>> start Records for processing

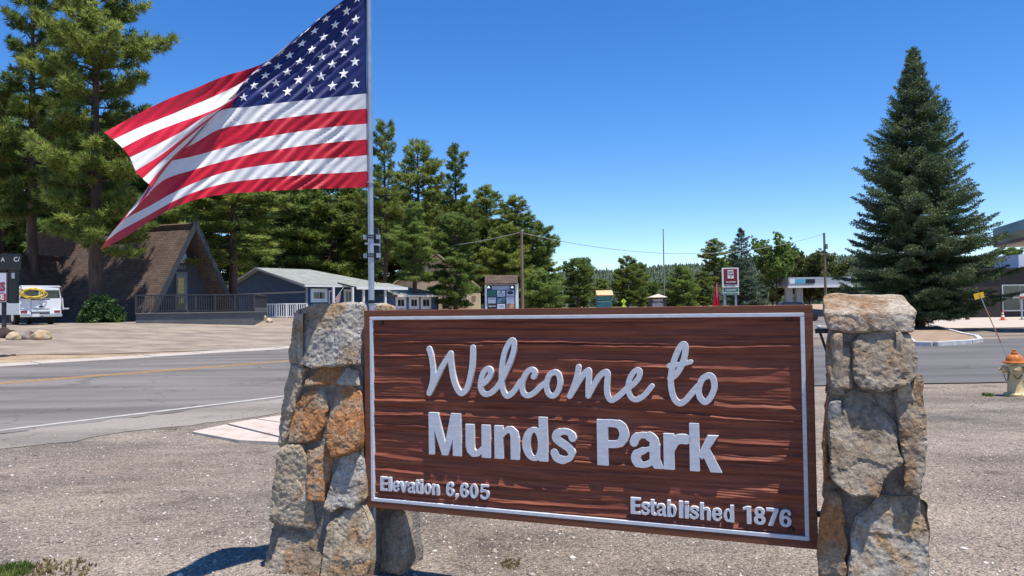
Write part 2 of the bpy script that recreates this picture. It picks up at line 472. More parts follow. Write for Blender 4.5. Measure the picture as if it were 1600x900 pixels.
# broken concrete pad by the road, three slabs
pad_m = ramp_mat('pad_concrete', [(0.28, (0.30, 0.225, 0.18)), (0.45, (0.50, 0.41, 0.345)), (0.7, (0.58, 0.49, 0.42))], 2.2, bump=0.25, second=(40, 0.5, 0.8, 1.1))
pad_root = tag(bpy.data.objects.new('concrete_pad', None), kind='structure'); COL.objects.link(pad_root)
def slab(pxs, h, name='slab'):
    pts = [G(*p) for p in pxs]
    mb = MB(); mb.prism([Vector((p.x, p.y, -0.02)) for p in pts], (0, 0, 0.02 + h)); return mb.build(name, pad_m, pad_root, bevel=0.006)
slab([(300, 678), (352, 667), (437, 689), (437, 696), (372, 692)], 0.035)
slab([(356, 666), (398, 659), (500, 674), (500, 696), (441, 688)], 0.040)
slab([(402, 658), (440, 652), (540, 655), (540, 682), (504, 673)], 0.036)

# gravel lying loose on the foreground: uncountable, one object
def pebbles():
    rng = np.random.default_rng(5)
    base = np.array([(1, 0, 0), (-1, 0, 0), (0, 1, 0), (0, -1, 0), (0, 0, 1), (0, 0, -.4)], float)
    fc = np.array([(0, 2, 4), (2, 1, 4), (1, 3, 4), (3, 0, 4), (2, 0, 5), (1, 2, 5), (3, 1, 5), (0, 3, 5)])
    P = []
    while len(P) < 42000:
        y = 2.2 + 15.5 * rng.random() ** 1.7; x = rng.uniform(-0.72, 0.72) * y
        q = -0.8 * x + 0.6 * y
        if q > 9.3 + 1.7 * rng.random() ** 2.2: 
            continue
        if y > 14.3 and x > 2: continue
        P.append((x, y, ground_h(x, y) + (.007 if q > 9.7 else 0)))
    P = np.array(P); n = len(P)
    s = 0.0045 + 0.0090 * rng.random(n) ** 3 + 0.014 * (rng.random(n) > 0.985) + 0.022 * (rng.random(n) > 0.9985)
    ang = rng.random(n) * 6.28; ax = s * rng.uniform(.7, 1.5, n); ay = s * rng.uniform(.7, 1.3, n); az = s * rng.uniform(.4, .9, n)
    b = base[None] * (1 + rng.uniform(-.3, .3, (n, 6, 1)))
    X = b[..., 0] * ax[:, None]; Y = b[..., 1] * ay[:, None]; Z = b[..., 2] * az[:, None]
    c, s2 = np.cos(ang)[:, None], np.sin(ang)[:, None]
    V = np.stack([X * c - Y * s2 + P[:, 0:1], X * s2 + Y * c + P[:, 1:2], Z + P[:, 2:3]], -1).reshape(-1, 3)
    F = (fc[None] + (np.arange(n) * 6)[:, None, None]).reshape(-1, 3)
    m, N, L, bs = new_mat('loose_gravel')
    g = N.new('ShaderNodeNewGeometry'); r = N.new('ShaderNodeValToRGB'); el = r.color_ramp.elements
    el.new(0.5); el.new(0.9)
    for e, (p, c) in zip(el, [(0, (0.09, 0.08, 0.075)), (0.3, (0.26, 0.215, 0.185)), (0.7, (0.44, 0.365, 0.305)), (1, (0.68, 0.61, 0.54))]): e.position = p; e.color = (*c, 1)
    L.new(g.outputs['Random Per Island'], r.inputs[0]); L.new(r.outputs[0], bs.inputs['Base Color']); bs.inputs['Roughness'].default_value = 0.9
    o = link('loose_gravel', np_mesh('loose_gravel', V, F), m); tag(o, 'loose gravel and asphalt chips scattered over the foreground', kind='stuff')
pebbles()
# ================================================================== the welcome sign
Y1, Y2 = 4.46, 3.575
PL = W(570.5, 640, Y1); PR = W(1274, 667, Y2)
SR = Vector((PR.x - PL.x, PR.y - PL.y, 0)).normalized()          # along the board, to the right
SN = Vector((SR.y, -SR.x, 0)); 
if SN.y > 0: SN = -SN                                             # out of its face, towards the viewer
S0 = Vector((PL.x, PL.y, 0))
def st(px, py, d=0.0):
    p = on_plane(px, py, S0 + SN * d, SN)
    return (p - S0).dot(SR), p.z
def SP(s, t, d=0.0):
    return S0 + SR * s + SN * d + Vector((0, 0, t))
corn = [st(567, 486), st(1272, 475), st(1276, 858), st(573, 793)]
SL = (corn[0][0] + corn[3][0]) / 2; SRt = (corn[1][0] + corn[2][0]) / 2
ST = (corn[0][1] + corn[1][1]) / 2; SB = (corn[2][1] + corn[3][1]) / 2
print('SIGN corners', [(round(a, 3), round(b, 3)) for a, b in corn], 'size', SRt - SL, ST - SB)

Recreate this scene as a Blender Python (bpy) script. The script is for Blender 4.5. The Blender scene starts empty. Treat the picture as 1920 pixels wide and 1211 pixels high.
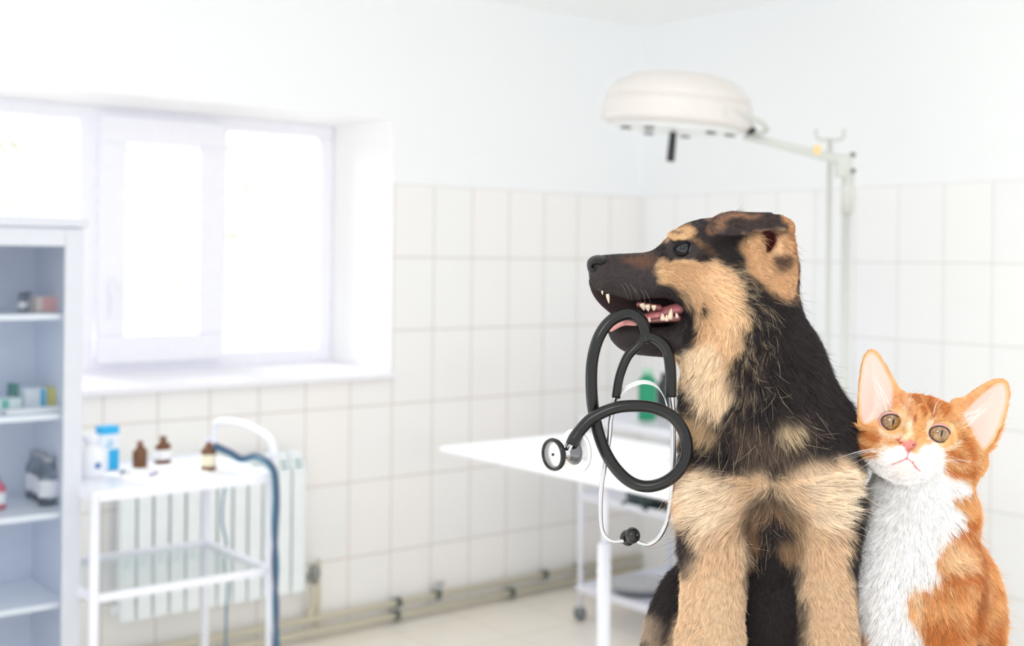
import bpy, bmesh, math, random
import numpy as np
from mathutils import Vector, Matrix, kdtree

C = bpy.context.scene.collection
SC = bpy.context.scene

# ---------------------------------------------------------------- camera
F_PX, YAW, CX0, CY0, CAM_H, HORIZON, ROLL = 2375.3, 0.67316, 0.61034, 6.04216, 1.4853, 486.34, 0.01066
cam_data = bpy.data.cameras.new('camera')
cam_data.sensor_width = 36.0
cam_data.lens = 36.0 * F_PX / 1920.0
cam_data.shift_y = -(605.5 - HORIZON) / 1920.0
cam_data.clip_start = 0.05
cam_data.dof.use_dof = True
cam_data.dof.focus_distance = 1.17
cam_data.dof.aperture_fstop = 5.6
cam = bpy.data.objects.new('camera', cam_data)
C.objects.link(cam)
RIGHT = Vector((math.cos(ROLL), 0, math.sin(ROLL)))
UP = Vector((-math.sin(ROLL), 0, math.cos(ROLL)))
cam.matrix_world = Matrix(((RIGHT.x, UP.x, 0, 0), (0, 0, -1, 0), (RIGHT.z, UP.z, 0, CAM_H), (0, 0, 0, 1)))
SC.camera = cam

# ---------------------------------------------------------------- light and exposure
SC.view_settings.view_transform = 'Standard'
SC.view_settings.look = 'None'
SC.view_settings.exposure = 0.25
SC.view_settings.gamma = 1.0
SC.view_settings.use_curve_mapping = False
wd = bpy.data.worlds.new('overcast_sky')
SC.world = wd
wd.use_nodes = True
bg = wd.node_tree.nodes['Background']
bg.inputs['Color'].default_value = (0.97, 0.985, 1.0, 1)
bg.inputs['Strength'].default_value = 1.12

CORNER = Vector((CX0, CY0, 0))
U = Vector((-math.cos(YAW), -math.sin(YAW), 0))
V = Vector((math.sin(YAW), -math.cos(YAW), 0))
PHI = YAW + math.pi
CEIL = 2.596
TILE_TOP = 1.79

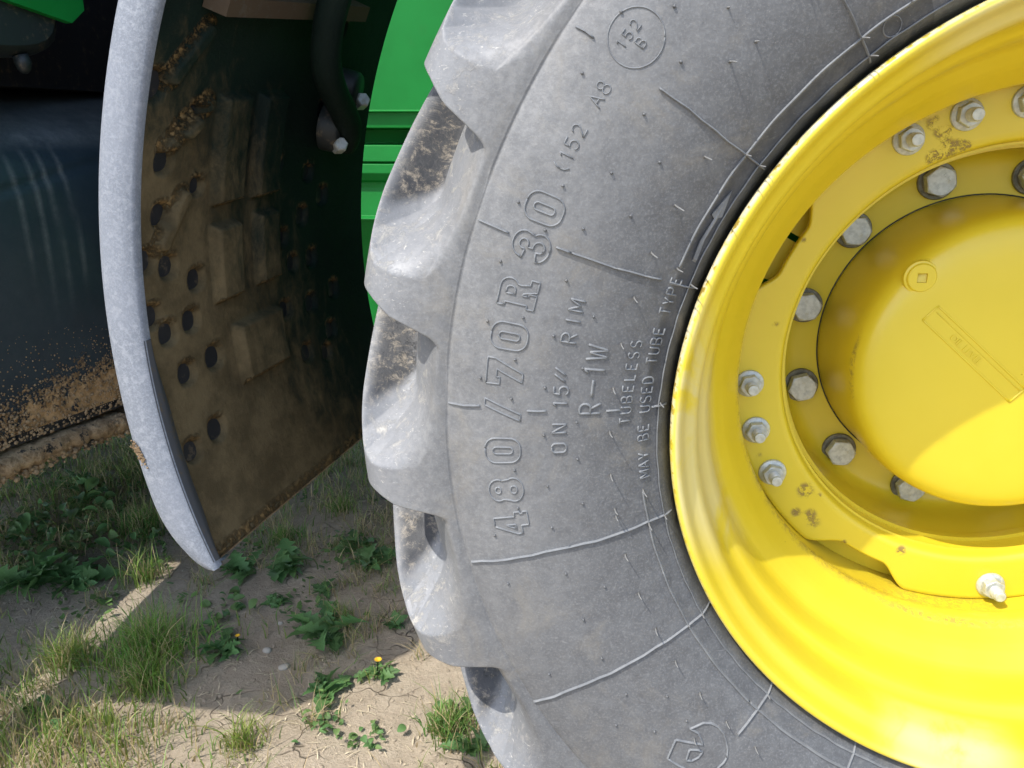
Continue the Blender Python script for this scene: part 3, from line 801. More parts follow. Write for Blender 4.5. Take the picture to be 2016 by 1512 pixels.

>> end Records for processing

» **Exercise instructions**
Only the lines starting at the line with "Recreate this scene" and ending at the line with "SC.camera = cam" should be printed again, exactly and with both ends kept; omit the pictures.

» **Output of the exercise**
Recreate this scene as a Blender Python (bpy) script. The script is for Blender 4.5. The Blender scene starts empty. Treat the picture as 1920 pixels wide and 1211 pixels high.
import bpy, bmesh, math, random
import numpy as np
from mathutils import Vector, Matrix, kdtree

C = bpy.context.scene.collection
SC = bpy.context.scene

# ---------------------------------------------------------------- camera
F_PX, YAW, CX0, CY0, CAM_H, HORIZON, ROLL = 2375.3, 0.67316, 0.61034, 6.04216, 1.4853, 486.34, 0.01066
cam_data = bpy.data.cameras.new('camera')
cam_data.sensor_width = 36.0
cam_data.lens = 36.0 * F_PX / 1920.0
cam_data.shift_y = -(605.5 - HORIZON) / 1920.0
cam_data.clip_start = 0.05
cam_data.dof.use_dof = True
cam_data.dof.focus_distance = 1.17
cam_data.dof.aperture_fstop = 5.6
cam = bpy.data.objects.new('camera', cam_data)
C.objects.link(cam)
RIGHT = Vector((math.cos(ROLL), 0, math.sin(ROLL)))
UP = Vector((-math.sin(ROLL), 0, math.cos(ROLL)))
cam.matrix_world = Matrix(((RIGHT.x, UP.x, 0, 0), (0, 0, -1, 0), (RIGHT.z, UP.z, 0, CAM_H), (0, 0, 0, 1)))
SC.camera = cam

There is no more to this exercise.